MHP Trabzon İl Başkanı Nihat Birinci 15 Temmuz darbe girişiminin ardından FETÖ Terör Örgütü'nün B Planını devreye soktuğunu söyledi.

Yazılı bir açıklama yapan İl Başkanı Birinci FETÖ Terör örgütünün darbe sürecinden sonra yaptığı hamlelere vurgu yaparak şunları söyledi.

"Türkiye Cumhuriyeti Devleti kuruluşundan bu yana 15 Temmuz 2016 tarihinde yaşanan ihanet sürecinden sonra yaşanan iç ve dış tehlikeye benzer bir tehlike yaşamamıştır. Bu tarihten sonra yaşanan iç ve dış tehditler son derece ciddi ve ülkenin bağımsızlığı konusunda son derece tehlikeli gelişmelerdir.
            Cemaat ve hizmet hareketi ile anılan sonradan FETÖ terör örgütüne dönüşen yapılanmanın ne derece yabancı İstihbarat örgütleri ile işbirliği içerisinde olduğu yapılanmaya başladığı tarihten itibaren devletimizin ilgili kurumlarınca bilindiği kuşku götürmez bir durumdur. 
            Bu bilinmesine rağmen ülkeyi yöneten siyasi yapılanmalar bu tehlikeyi ciddiye almayarak tedbir almayarak ülkeyi yönetmeye devam etmişlerdir.

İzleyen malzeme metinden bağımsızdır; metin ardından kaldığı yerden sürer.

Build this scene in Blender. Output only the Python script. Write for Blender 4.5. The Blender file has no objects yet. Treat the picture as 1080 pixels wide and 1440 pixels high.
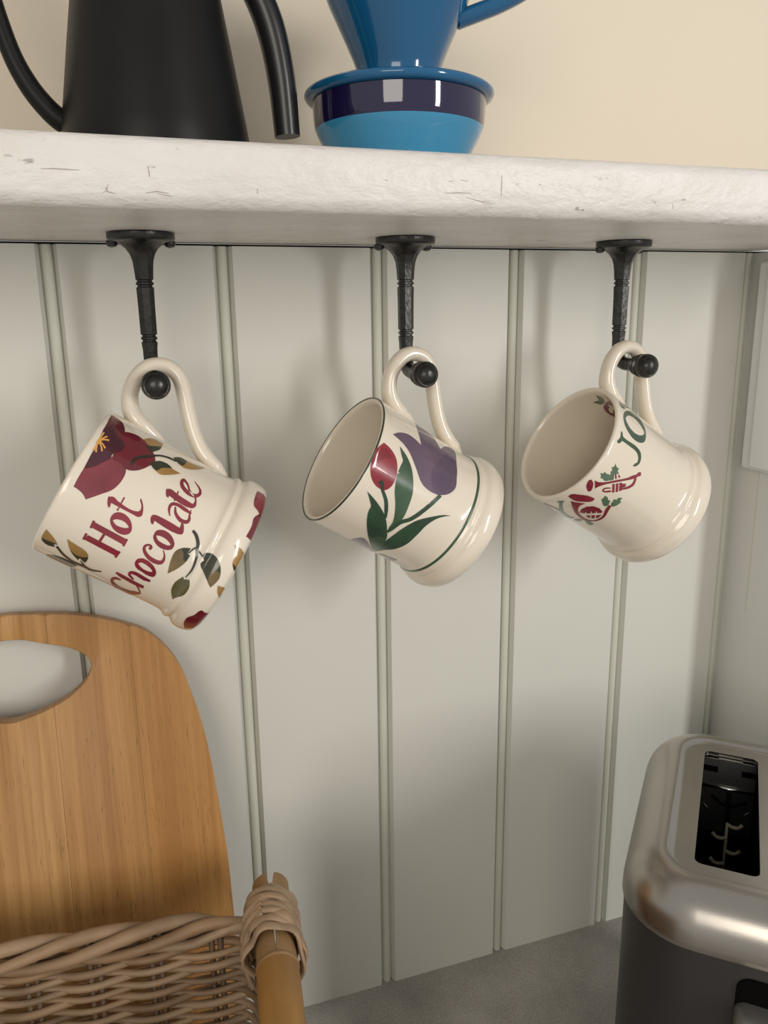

Bazı siyasi yapılanmalar az bazıları ise haddinden fazla bu yapılanma ile işbirliği içerisinde bulunmuşlardır. Son süreç bu işbirliğinin hat safhaya ulaştığı bir süreçtir.   
            Bu terör yapılanmasını bilenler bu yapılanmanın TBMM’sini ve devletin önemli kurumlarını, kendi insanlarını acımasızca bombalayacağını tahmin etmemişlerdir herhalde. Kimse bunların Türk milletinin içinden çıkmadığını, bunların bu ölçüde dinsiz ve İslam ilkelerinden uzak olduğunu düşünememiştir. 15 Temmuz ülkenin bağımsızlığının sona erdirilmesi için yapılmış planlı ve programlı bir harekettir. Bunun tartışması yoktur. 
            15 Temmuz girişimi başarılı olsaydı, ülkemizin birkaç parçaya bölünmesi güney ve doğu sınır bölgelerimizi içerisine alan  devletlerin kurulması kaçınılmazdı.
            Gerçekleştirilemeyen bu durum karşısında planlayıcıların B planlarını devreye koydukları, planlarını artık açıktan gerçekleştirmeye çalıştıkları ayen beyan ortadır.
            Nedir bunlar,
            Güney sınırlarımızda bir terör koridoru oluşturulması,
            Tarihi ve etnik bağlarımız nedeni ile bizi bire bir ilgilendiren Halep, Mesul, Kerkük ve diğer yerlerin bizim etkimizden ebediyen çıkarılması,
            Enerji kaynaklarının kullanılması koridorlarının oluşturulması,
            İslam Ülkelerinin 3 sınıf ülke konumuna çevrilmesi, itaat eden boyun egen konumlarının devam ettirilmesi,

Müslümanların dünyadan izole edilmesi,
Açıklanmayan emellerin gerçekleştirilmesi,
Tüm bunların gerçekleştirilmesi için ise hummalı çalışmalar sürdürülmektedir. Nedir bu çalışmalar,
Bölgede Müslümanların zayıflaması için mezhep temelli anlaşmazlıkların çıkarılması,
Ülkemize hasım terör örgütlerinin desteklenmesi, serbest dolaşımlarının sağlanması
Ülkemizin ekonomik çöküntüye sürüklenmesi,
AB Süreci bahane edilerek çıkarları doğrultusunda ülkemizin dizayn edilmesi, 
Doğumuzdaki büyük gücün içerisinde bulunduğumuz durumdan yararlanarak kendi güvenlik ve ekonomik durumunu sağlama alması, 
Diğer bir ülkenin mezhep temelli bölge hakimiyetine çalışması gibi daha da çeşitlendirilebilecek diğer faaliyetler.
Tüm bu emel ve istekler gerçekleştirilmeye çalışılırken, ülkenin beka sorunu hat safhaya çıktığı bu durumda büyük Türk Milletinin buna seyirci kalması mümkün değildir. İşte bu durumda kuruluşundan itibaren Türk Milletinin menfaatleri doğrultusunda kırılmaz çizgisini sürdüren Milliyetçi Hareket Partisi bu duruma erkenden dur demiştir. Demeye devam etmektedir. Bu süreçte ülkemizin her zamankinden daha çok birlik ve beraberliğe ve dayanışmaya ihtiyacı vardır. Bu birlik ve dayanışmanın sağlanması için ülkemizde siyasi belirsizliklerin acilen ortadan kaldırılması, demokrasi içerisinde daha etkin ve hızlı hareket edebilen bir  yapıya kavuşturulması acil bir ihtiyaçtır.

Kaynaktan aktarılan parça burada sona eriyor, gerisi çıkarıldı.